Google earnings were $11.90 a share, up nearly 20% from a year ago, excluding one-time investment gains during that period. Including the EU fine, Google said it earned $9.50 a share. Revenue rose 17% to $36.34 billion.

A year earlier, Google earnings were $9.93 a share on sales of $31.15 billion. Including an investment gain, year-ago earnings were $13.33. Analysts expected Google earnings of $10.56 on sales of $37.33 billion for the period ended March 31.

Shares in the internet search and digital advertising giant fell 4.6% to 1,237 in extended trading on the stock market today.

Google Earnings: Properties Revenue Misses Estimates

Google Properties revenue climbed 17% to $25.68 billion, but fell short of estimates of $26.26 billion. The division includes ad revenue from Gmail, Google Play and YouTube. Google Maps has been mostly ad-free, but the company is introducing new ad products for it.

Google’s revenue miss again raises questions on‘s (AMZN) growing impact in the digital advertising business. Google and Facebook (FB) dominate in digital ads.

Further, Google investments in cloud computing, consumer hardware and other areas have pressured operating margins.

But there’s more than Amazon going on, says Monica Peart, eMarketer senior forecasting director.

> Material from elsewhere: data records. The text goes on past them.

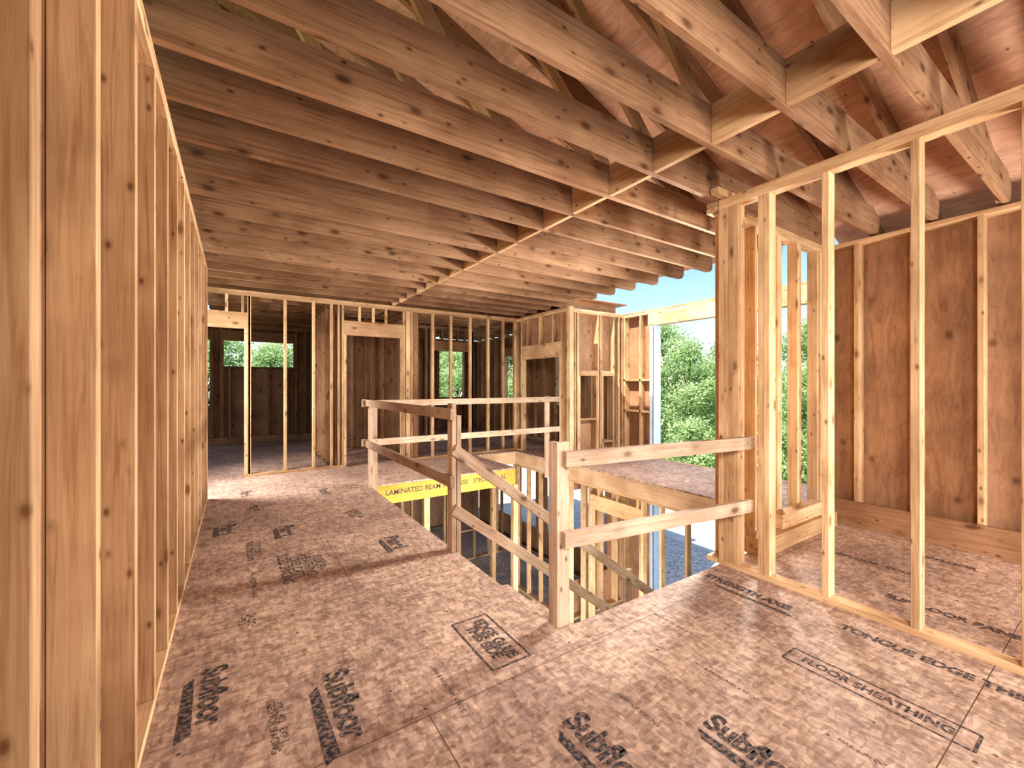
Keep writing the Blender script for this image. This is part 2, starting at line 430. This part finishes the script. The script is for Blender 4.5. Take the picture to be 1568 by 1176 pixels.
# ------------------------------------------------------------ roof
SL = .36; RH = .184
def zr(x): return H+.04+SL*(5.06-x)
XRG = -1.6
L = Lumber()
for i, y in enumerate(ys):
    yy = y+T*1.5+.002
    xe = 5.95 if y < 1.7 else 5.02
    L.beam((xe, yy, zr(xe)+RH/2), (XRG, yy, zr(XRG)+RH/2), T, RH)
    L.beam((XRG, yy, zr(XRG)+RH/2), (-5.5, yy, zr(XRG)-SL*(3.9)+RH/2), T, RH)
L.box(XRG-.02, XRG+.02, -3.3, 12.2, zr(XRG)-.05, zr(XRG)+RH)
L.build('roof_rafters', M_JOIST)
L = Lumber()
for y in (.25, 1.47, 1.88, 2.28, 3.09, 4.31, 5.6):
    L.beam((2.5, y+.09, H+JH), (1.2, y+.09, zr(1.2)+.05), T, .089)
    L.beam((0.9, y+.09, H+JH), (-.3, y+.09, zr(-.3)+.05), T, .089)
L.build('roof_braces', M_STUD)
L = Lumber()
def roofpanel(xa, xb, y0, y1):
    za, zb_ = zr(xa)+RH+.012, zr(xb)+RH+.012
    L.beam(((xa), (y0+y1)/2, za), (xb, (y0+y1)/2, zb_), y1-y0, .014)
roofpanel(5.95, XRG, -3.3, 1.86)
roofpanel(5.22, XRG, 1.862, 12.2)
L.box(5.0, 6.8, 6.0, 12.2, zc+.002, zc+.017)
zz = zr(XRG)+RH+.012
L.beam((XRG, 4.45, zz), (-5.5, 4.45, zz-SL*3.9), 15.5, .014)
L.build('roof', M_ROOF, bevel=0)

# ------------------------------------------------------------ guardrails
L = Lumber()   # near guard
px, py = 1.565, 1.875
L.box(px-.045, px+.045, py-.02, py+.018, -.24, 1.045)
L.box(px-.045, px-.007, py+.02, py+.058, -.24, 1.045)
L.beam((1.555, 1.832, .950), (3.16, 1.635-.02, .950), T, .089)
L.beam((1.545, 1.830, .495), (3.14, 1.635-.02, .495), T, .089)
L.build('guardrail', M_RAIL)
L = Lumber()   # left side + far side
YP = 3.20
L.box(1.478, 1.516, YP-.045, YP+.045, 0, 1.22); L.box(1.523, 1.561, YP-.045, YP+.045, -.25, 1.12)
L.box(1.478, 1.516, 5.70, 5.79, 0, 1.16)
L.beam((1.458, YP-.10, 1.135), (1.458, 5.95, 1.135), T, .089)
L.beam((1.458, YP-.10, .59), (1.458, 5.95, .59), T, .089)
L.box(4.50, 4.59, OY1-.04, OY1-.002, -.24, 1.18)
L.beam((1.40, OY1-.06, 1.125), (4.80, OY1-.06, 1.125), T, .089)
L.beam((1.40, OY1-.06, .60), (4.80, OY1-.06, .60), T, .089)
L.box(1.52, 1.61, OY1-.04, OY1-.002, -.2, 1.14)
L.build('guardrail', M_RAIL)
# stairs + sloped rails
st_root = D.objects.new('staircase', None); scene.collection.objects.link(st_root)
L = Lumber(); rise, run = .197, .26
for k in range(1, 15):
    x0 = OX0+.01+run*(k-1)
    L.box(x0-.02, x0+run, 1.86, 2.80, -rise*k-.028, -rise*k)
L.build('treads', M_FLOOR, parent=st_root)
L = Lumber()
sl = rise/run
for yy in (1.88, 2.33, 2.78):
    L.beam((1.53, yy, -.36), (OX0+3.4, yy, -.36-sl*3.39), T, .22)
L.build('stringers', M_RIM, parent=st_root)
L = Lumber()
for z0 in (.85, .36):
    L.beam((1.48, YP+.02-.085, z0), (OX0+3.2, YP+.02-.085, z0-sl*3.2), T, .089)
L.box(3.55, 3.64, YP-.045, YP-.007, -2.95, -.65); L.box(4.5, 4.59, YP-.045, YP-.007, -2.95, -1.35)
L.build('sloped_rails', M_RAIL, parent=st_root)

# ------------------------------------------------------------ lower storey
L = Lumber(); L.box(-1.5, 6.5, -1, 12, -2.98, -2.95); L.build('lower_floor', M_LOWFLOOR, bevel=0)
L = Lumber()
stud_wall(L, 'X', 9.3, 9.389, .5, 6.4, -2.95, -.27, openings=[(2.2, 3.1, -2.2, -.75), (4.3, 5.6, -2.2, -.7)])
L.build('wall_lower_back', M_STUD)
L = Lumber()
stud_wall(L, 'Y', 5.0, 5.089, 3.4, 7.6, -2.95, -.27, openings=[(4.2, 5.2, -2.95, -.7)])
stud_wall(L, 'X', 5.85, 5.99, 5.09, 6.5, -2.95, -.27)
L.build('wall_lower_side', M_STUD)
L = Lumber(); L.box(3.86, 3.95, 5.85, 5.94, -2.95, -.285); L.box(3.80, 4.0, 5.82, 5.97, -2.95, -2.91); L.build('support_post', M_STUD)
L = Lumber(); L.box(4.6, 4.69, 7.8, 7.89, -2.95, -.265); L.box(4.55, 4.74, 7.76, 7.93, -2.95, -2.91); L.build('support_post', M_STUD)
L = Lumber(); L.box(2.3, 2.39, 5.86, 5.95, -2.95, -.285); L.box(2.25, 2.44, 5.83, 5.98, -2.95, -2.91); L.build('support_post', M_STUD)
L = Lumber()
for i in range(20):
    a = random.choice((0, 1.57))+random.uniform(-.4, .4); x = random.uniform(2.2, 3.3); y = random.uniform(6.3, 7.9); l = random.uniform(.3, 1.0)
    z = -2.93+.04*(i % 3)
    L.beam((x, y, z), (x+l*math.cos(a), y+l*math.sin(a), z), .089, T)
L.build('lumber_offcuts', M_RAIL)

# ------------------------------------------------------------ outdoors
def ground_mat(name, c1, c2, sc):
    m, nt, b = new_mat(name)
    tc = N(nt, 'ShaderNodeTexCoord')
    n = N(nt, 'ShaderNodeTexNoise', i_Scale=sc, i_Detail=8.0, i_Roughness=.75)
    nt.links.new(tc.outputs['Object'], n.inputs['Vector'])
    r = ramp(nt, n.outputs[0], [(.35, c1), (.65, c2)])
    nt.links.new(r.outputs[0], b.inputs['Base Color'])
    return m
def slab(name, x0, x1, y0, y1, z0, z1, mat):
    L = Lumber(); L.box(x0, x1, y0, y1, z0, z1); return L.build(name, mat, bevel=0)
slab('ground_grass', -60, 90, -60, 90, -3.4, -3.14, ground_mat('grass', (.05, .10, .02), (.14, .22, .06), 3))
slab('gravel_bed', 6.8, 10.6, -10, 22, -3.14, -3.1, ground_mat('gravel', (.26, .24, .22), (.95, .90, .84), 12))
slab('driveway', 10.6, 16.5, -20, 26, -3.14, -3.08, ground_mat('pale_concrete', (.6, .58, .55), (.75, .73, .7), 2))

def leaf_mat():
    m, nt, b = new_mat('tree_leaves')
    a = N(nt, 'ShaderNodeAttribute', attribute_name='tint')
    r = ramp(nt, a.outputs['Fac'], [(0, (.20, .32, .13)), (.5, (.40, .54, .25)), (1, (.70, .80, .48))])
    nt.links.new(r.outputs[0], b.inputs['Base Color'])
    tr = nt.nodes.new('ShaderNodeBsdfTranslucent'); nt.links.new(r.outputs[0], tr.inputs[0])
    mx = nt.nodes.new('ShaderNodeMixShader'); mx.inputs[0].default_value = .5
    out = [n for n in nt.nodes if n.type == 'OUTPUT_MATERIAL'][0]
    nt.links.new(b.outputs[0], mx.inputs[1]); nt.links.new(tr.outputs[0], mx.inputs[2]); nt.links.new(mx.outputs[0], out.inputs[0])
    return m
M_LEAF = leaf_mat()
M_BARK = ground_mat('bark', (.08, .05, .03), (.18, .13, .09), 6)
def tree_mesh(seed, h, r, low, nleaf=15000, ls=.55):
    rnd = random.Random(seed)
    v = []; f = []; t = []; mi = []
    def limb(p, q, ra, rb):
        p = Vector(p); q = Vector(q); u = (q-p).normalized(); s = u.cross(Vector((.3, .9, .1))).normalized(); n = u.cross(s); o = len(v)
        for k in range(8):
            a = k*math.pi/4; dv = s*math.cos(a)+n*math.sin(a)
            v.append(tuple(p+dv*ra)); v.append(tuple(q+dv*rb)); t.extend((.3, .3))
        for k in range(8):
            j = (k+1) % 8; f.append((o+2*k, o+2*j, o+2*j+1, o+2*k+1)); mi.append(1)
    limb((0, 0, 0), (.1, .05, h*.45), .2, .14); limb((.1, .05, h*.45), (0, .1, h*.85), .14, .04)
    cl = []
    for i in range(34):
        a = rnd.random()*6.28; zz = rnd.uniform(low, h); pr = math.sin(math.pi*min(1, max(.12, (zz-low+.6)/(h-low+1.2))))
        rr = r*pr*rnd.uniform(.3, .95)
        c = (rr*math.cos(a), rr*math.sin(a), zz); cl.append((c, r*rnd.uniform(.22, .38)))
        limb((.05, .05, max(.3, zz-1.0)*.8), c, .04, .015)
    for i in range(nleaf):
        c, cr = cl[rnd.randrange(len(cl))]
        dv = Vector((rnd.gauss(0, 1), rnd.gauss(0, 1), rnd.gauss(0, 1))).normalized()*cr*rnd.uniform(.5, 1.15)
        p = Vector(c)+dv
        s = rnd.uniform(.08, .16)*ls*1.3
        u = Vector((rnd.gauss(0, 1), rnd.gauss(0, 1), rnd.gauss(0, 1))).normalized(); w = u.cross(Vector((rnd.gauss(0, 1), rnd.gauss(0, 1), rnd.gauss(0, 1)))).normalized()
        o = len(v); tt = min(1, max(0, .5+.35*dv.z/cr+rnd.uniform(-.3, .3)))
        for q in (u*s, w*s*.55, -u*s, -w*s*.55): v.append(tuple(p+q)); t.append(tt)
        f.append((o, o+1, o+2, o+3)); mi.append(0)
    me = D.meshes.new('tree_mesh'); me.from_pydata(v, [], f); me.update()
    a = me.attributes.new('tint', 'FLOAT', 'POINT'); a.data.foreach_set('value', t)
    me.materials.append(M_LEAF); me.materials.append(M_BARK); me.polygons.foreach_set('material_index', mi)
    return me
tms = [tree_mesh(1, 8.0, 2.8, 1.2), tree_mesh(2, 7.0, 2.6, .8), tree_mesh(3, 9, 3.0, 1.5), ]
shr = tree_mesh(4, 2.4, 1.5, .3, 6000, .5)
def put(name, me, x, y, s=1.0):
    o = D.objects.new(name, me); scene.collection.objects.link(o)
    o.location = (x, y, -3.14); o.scale = (s, s, s); o.rotation_euler = (0, 0, random.random()*6.28)
for i, (x, y, s) in enumerate([(20.5, 19, 1.05), (22.0, 14.8, .95), (29, 16, .85), (25, 11.8, .66), (33, 13, .8), (28, 21, 1.0), (22, 8, .7), (32, 9, .8), (27, 3, .9), (17, 26, .95),
                               (4, 22, .78), (-1, 22, .74), (8, 22, .8), (11.5, 24, .9), (-6, 23, .8), (14, 31, 1), (35, 20, 1.0), (37, 15, 1.0), (22, 27, 1.1), (1.6, 24, .9)]):
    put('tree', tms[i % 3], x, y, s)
for x, y in ((18.6, 16.4), (19, 12.5), (19.4, 9.4), (24.5, 18), (19.5, 6.0), (6.5, 18), (22.6, 11.4), (1, 18.5)):
    put('shrub', shr, x, y, random.uniform(.9, 1.2))

# ------------------------------------------------------------ light
w = D.worlds.new('sky'); scene.world = w; w.use_nodes = True
nt = w.node_tree; bg = nt.nodes['Background']
sky = nt.nodes.new('ShaderNodeTexSky'); sky.sky_type = 'NISHITA'; sky.sun_disc = False
sky.sun_elevation = math.radians(54); sky.sun_rotation = math.radians(-90); sky.air_density = 1.0; sky.dust_density = 0.5; sky.ozone_density = 2.0
nt.links.new(sky.outputs[0], bg.inputs[0]); bg.inputs[1].default_value = .135
sun = D.lights.new('sun', 'SUN'); sun.energy = 5.5; sun.angle = .01; sun.color = (1, .94, .84)
so = D.objects.new('sun', sun); scene.collection.objects.link(so)
dirv = Vector((1.0, .28, -1.42)).normalized()
so.rotation_euler = dirv.to_track_quat('-Z', 'Y').to_euler(); so.location = (-10, -3, 15)

def area(name, loc, target, size, power, col=(1, .86, .70), spread=180):
    l = D.lights.new(name, 'AREA'); l.energy = power; l.size = size; l.color = col; l.shape = 'DISK'; l.spread = math.radians(spread)
    o = D.objects.new(name, l); scene.collection.objects.link(o); o.location = loc
    o.rotation_euler = (Vector(target)-Vector(loc)).to_track_quat('-Z', 'Y').to_euler()
area('fill_light', (2.3, -1.7, 1.3), (1.4, 4, .9), 1.2, 46, (1, .96, .93))  # added fill behind the camera, no real lamp there
area('fill_light', (-.05, -.9, 2.2), (2.9, 1.9, .9), .7, 28, (1, .96, .92), 100)  # added fill to brighten the partition and near post
area('fill_light', (4.3, -1.5, .7), (4.9, 1.4, 2.9), .9, 85, (1, .96, .92))  # added fill to brighten the right room and roof underside
area('fill_light', (5.45, 2.72, 1.7), (-.3, 3.6, 1.2), .5, 105, (1, .97, .93), 115)  # added fill from the window side, hidden by the partition end
area('fill_light', (5.58, 2.78, 2.45), (5.7, 4.8, 0), .4, 40, (1, .97, .95), 150)  # added fill to brighten the landing platform, kept out of view
area('fill_light', (-1.3, 6.85, 1.9), (2.2, 5.6, .2), .8, 75, (1, .96, .93), 150)  # added fill for the hallway floor, hidden behind the left wall
area('fill_light', (3.2, 3.3, -2.6), (3.0, 7.0, -2.2), .8, 140, (1, .97, .94))  # added fill to brighten the lower storey

# ------------------------------------------------------------ camera
cam = D.cameras.new('camera'); co = D.objects.new('camera', cam); scene.collection.objects.link(co)
co.location = (0, 0, 1.37); co.rotation_euler = (math.radians(90), 0, math.radians(-33.2))
cam.sensor_width = 36; cam.lens = 645/1568*36; cam.shift_y = .0013; cam.clip_start = .02; cam.clip_end = 500
scene.camera = co
scene.view_settings.view_transform = 'Standard'
try: scene.view_settings.look = 'Medium High Contrast'
except Exception as e: print('look', e)
scene.view_settings.exposure = 0.75
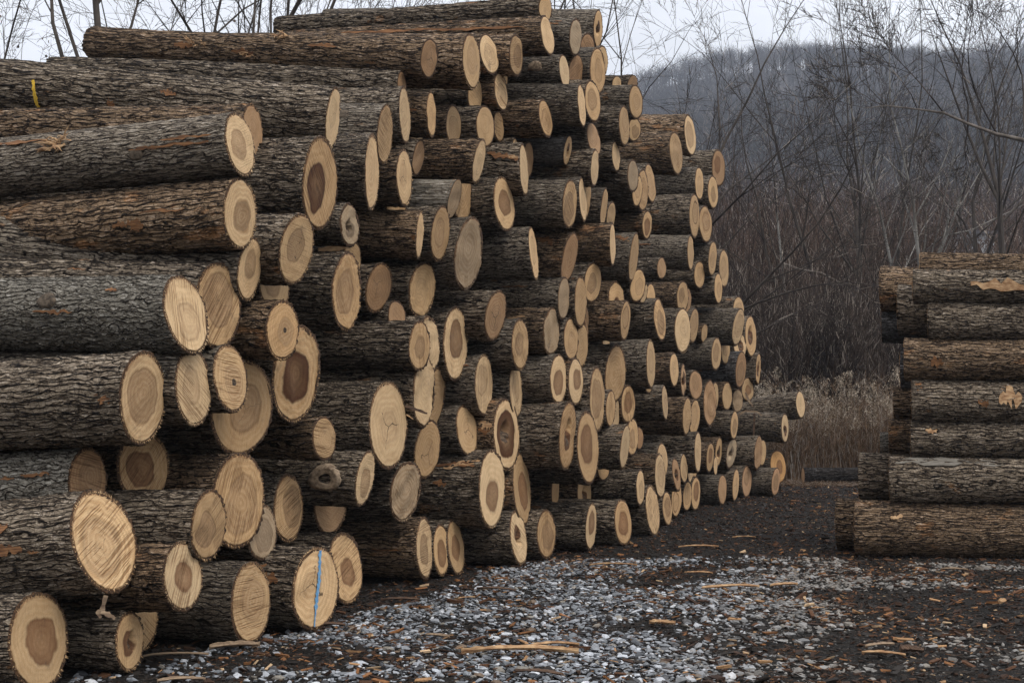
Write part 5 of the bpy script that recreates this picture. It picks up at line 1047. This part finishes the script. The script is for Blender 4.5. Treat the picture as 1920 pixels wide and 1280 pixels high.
PIECES = [(975, 1222, .78, .055, -.05, 'splinter', 'long pale split slab lying on the gravel, the longest loose piece', 'wood_slab', 'wood slab', .035),
    (1040, 1207, .34, .05, .1, 'splinter', 'short orange splinter just behind the longest slab', 'wood_splinter', 'splinter', .02),
    (1010, 1262, .32, .05, -.35, 'strip_dark', 'dark bark strip on the gravel in front of the longest slab', 'bark_strip', 'bark strip', .02),
    (820, 1192, .20, .05, -.6, 'strip', 'curled frayed bark piece on the gravel left of the longest slab', 'bark_strip', 'bark strip', .02),
    (875, 1120, .17, .02, .6, 'splinter', 'thin orange splinter tilted on the gravel near the foot triplet logs', 'wood_splinter', 'splinter', .012),
    (440, 1214, .34, .09, .45, 'strip', 'thick shaggy bark strip beside the lowest diagonal-sawn log end', 'bark_strip', 'bark strip', .035),
    (330, 1228, .42, .03, .12, 'strip', 'long thin bark strip on the mud at the bottom left', 'bark_strip', 'bark strip', .015),
    (340, 1275, .28, .06, .3, 'strip', 'bark strip at the very bottom edge, lower left', 'bark_strip', 'bark strip', .02),
    (1310, 1026, .48, .04, .12, 'splinter', 'tan splinter on the black mud near the gravel edge', 'wood_splinter', 'splinter', .02),
    (1395, 1009, .30, .03, .0, 'splinter', 'small reddish splinter on the black mud behind the tan one', 'wood_splinter', 'splinter', .015),
    (1310, 1073, .28, .05, -.3, 'splinter', 'orange splinter on the gravel just in front of the mud edge', 'wood_splinter', 'splinter', .018),
    (1242, 1168, .20, .06, -.15, 'splinter', 'pair-like pale chunk of split wood, lower centre right gravel', 'wood_chunk', 'wood chunk', .03),
    (1150, 1058, .50, .03, -.04, 'splinter', 'long straw-coloured splinter along the edge of gravel and mud', 'wood_splinter', 'splinter', .018),
    (1650, 1212, .25, .045, .45, 'strip', 'grey-brown bark strip slanting up on the dark ground, lower right', 'bark_strip', 'bark strip', .018),
    (1657, 1227, .28, .05, -.25, 'splinter', 'tan strip crossing under the slanting grey-brown strip, lower right', 'wood_splinter', 'splinter', .018),
    (1708, 1222, .14, .11, .2, 'strip_dark', 'charcoal bark chunk on the dark ground, lower right', 'bark_chunk', 'bark chunk', .04),
    (1880, 1133, .14, .07, .6, 'splinter', 'orange bark chunk near the right edge of the ground', 'bark_chunk', 'bark chunk', .03),
    (1790, 1066, .26, .035, -.4, 'strip', 'brown splinter on the gravel patch before the right stack', 'wood_splinter', 'splinter', .02),
    (1370, 1102, .55, .06, .15, 'splinter', 'tan broken strip in the middle of the right-hand gravel', 'wood_splinter', 'splinter', .025),
    (1470, 1098, .30, .06, .3, 'splinter', 'short tan piece just right of the tan broken strip', 'wood_splinter', 'splinter', .025),
    (750, 1123, .32, .05, -.05, 'strip_dark', 'dark reddish bark strip on the gravel before the pile foot, left', 'bark_strip', 'bark strip', .018),
    (930, 1106, .38, .06, -.3, 'strip_dark', 'dark bark strip on the gravel under the foot triplet logs', 'bark_strip', 'bark strip', .02),
    (620, 1172, .22, .05, .0, 'strip_dark', 'flat brown bark strip at the foot of the blue-striped log', 'bark_strip', 'bark strip', .02)]
for q, (px, py, l, w, yaw, mat, lab, nm, cat, th) in enumerate(PIECES):
    p = gp(px, py); loose_piece(p[0], p[1], l, w, yaw, mat, lab, nm, cat, th, l * .03, 300 + q)

# shreds of bark caught between logs
def hanging(pts, dist, wid, mat, label, seed):
    P_ = [from_view(px, py, dist) for px, py in pts]; o0 = P_[0].copy()
    Pp = []
    for z in np.linspace(0, len(P_) - 1, 10): i = min(int(z), len(P_) - 2); Pp.append(P_[i] + (P_[i + 1] - P_[i]) * (z - i) - o0)
    o = ribbon('bark_shred', Pp, [np.array([.15, -.95, .25])] * 10, [wid * (1 - .75 * abs(q / 9 - .4)) for q in range(10)], M[mat], None, .007, .35, seed)
    o.location = o0; tag(o, label, 'bark shred', 'shreds of bark caught between the logs')
hanging([(199, 1116), (192, 1143), (183, 1148), (189, 1158)], 8.35, .030, 'strip', 'curled brown bark shred dangling under the largest log end', 401)
hanging([(190, 1146), (205, 1152), (216, 1159)], 8.32, .028, 'strip', 'short frayed shred beside the dangling curl, lower left', 402)
hanging([(760, 762), (780, 768), (801, 775)], 12.7, .028, 'strip_dark', 'dark pointed splinter sticking across the pale hanging tongue', 403)
hanging([(762, 777), (775, 786)], 12.7, .014, 'splinter', 'thin pale sliver just below the dark pointed splinter', 404)
hanging([(597, 470), (630, 466), (657, 463)], 12.2, .055, 'splinter', 'flat pale wood slab wedged above the ragged split log', 405)
hanging([(1398, 735), (1404, 752), (1412, 762)], 26.6, .04, 'strip', 'small brown leaf cluster caught on the farthest jutting log', 406)
hanging([(1380, 780), (1398, 770), (1420, 772), (1428, 779)], 26.6, .035, 'strip', 'withered brown vine scrap lying over the second jutting log', 407)
hanging([(1415, 775), (1412, 840), (1420, 880)], 27.4, .05, 'strip_dark', 'ragged dark bark hanging at the far right foot of the pile', 408)

# ------------------------------------------------------------------ bare trees
def bark_plain(name, c1, c2, s, island=None):
    return plain(name, c1, c2, s, rough=.9, spec=.1, stretch=(1, 1, .3), bump=.0, island=island)
M['twig'] = bark_plain('dark_twig_bark', (.030, .024, .021), (.085, .070, .060), 3, .05)
M['trunk_dark'] = bark_plain('dark_trunk_bark', (.028, .023, .020), (.080, .066, .055), 5)
M['trunk_pale'] = bark_plain('pale_mottled_trunk_bark', (.07, .062, .052), (.25, .235, .21), 2.2)
M['limb'] = bark_plain('grey_brown_limb_bark', (.07, .058, .048), (.20, .17, .145), 3)
M['brush'] = bark_plain('bare_brush_stems', (.020, .0145, .012), (.095, .070, .056), .9, .10)
M['brush_red'] = bark_plain('reddish_brush_stems', (.034, .021, .015), (.115, .074, .053), .9, .06)
M['far_wood'] = bark_plain('far_bare_wood', (.022, .021, .021), (.060, .054, .052), .05, .04)
M['weed'] = bark_plain('dry_weed_stems', (.075, .046, .028), (.22, .14, .085), 5, .15)
M['plume'] = bark_plain('dry_seed_plumes', (.22, .17, .12), (.50, .42, .32), 6)
M['leaf_dead'] = bark_plain('clinging_dead_leaves', (.03, .02, .015), (.14, .075, .04), 6)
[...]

“As expected, Google ad revenue growth has been slowing amid downward pressure on ad prices, especially for revenue coming from international markets,” she said in an email.

Google TAC Growth Slows, A Bright Spot

Still, traffic acquisition costs — or what Google pays to partner websites — rose less than analysts projected. Google said traffic costs rose 22% to $6.86 billion, while views stood at $7.26 billion.

“Lower year-over-year growth in (traffic costs) reflects faster growth in Google Sites revenue and implies that there is no runaway inflation in this important metric,” SunTrust Robinson Humphrey analyst Youssef Squali said in a note to clients.

Google stock has shot up 25% from a year ago.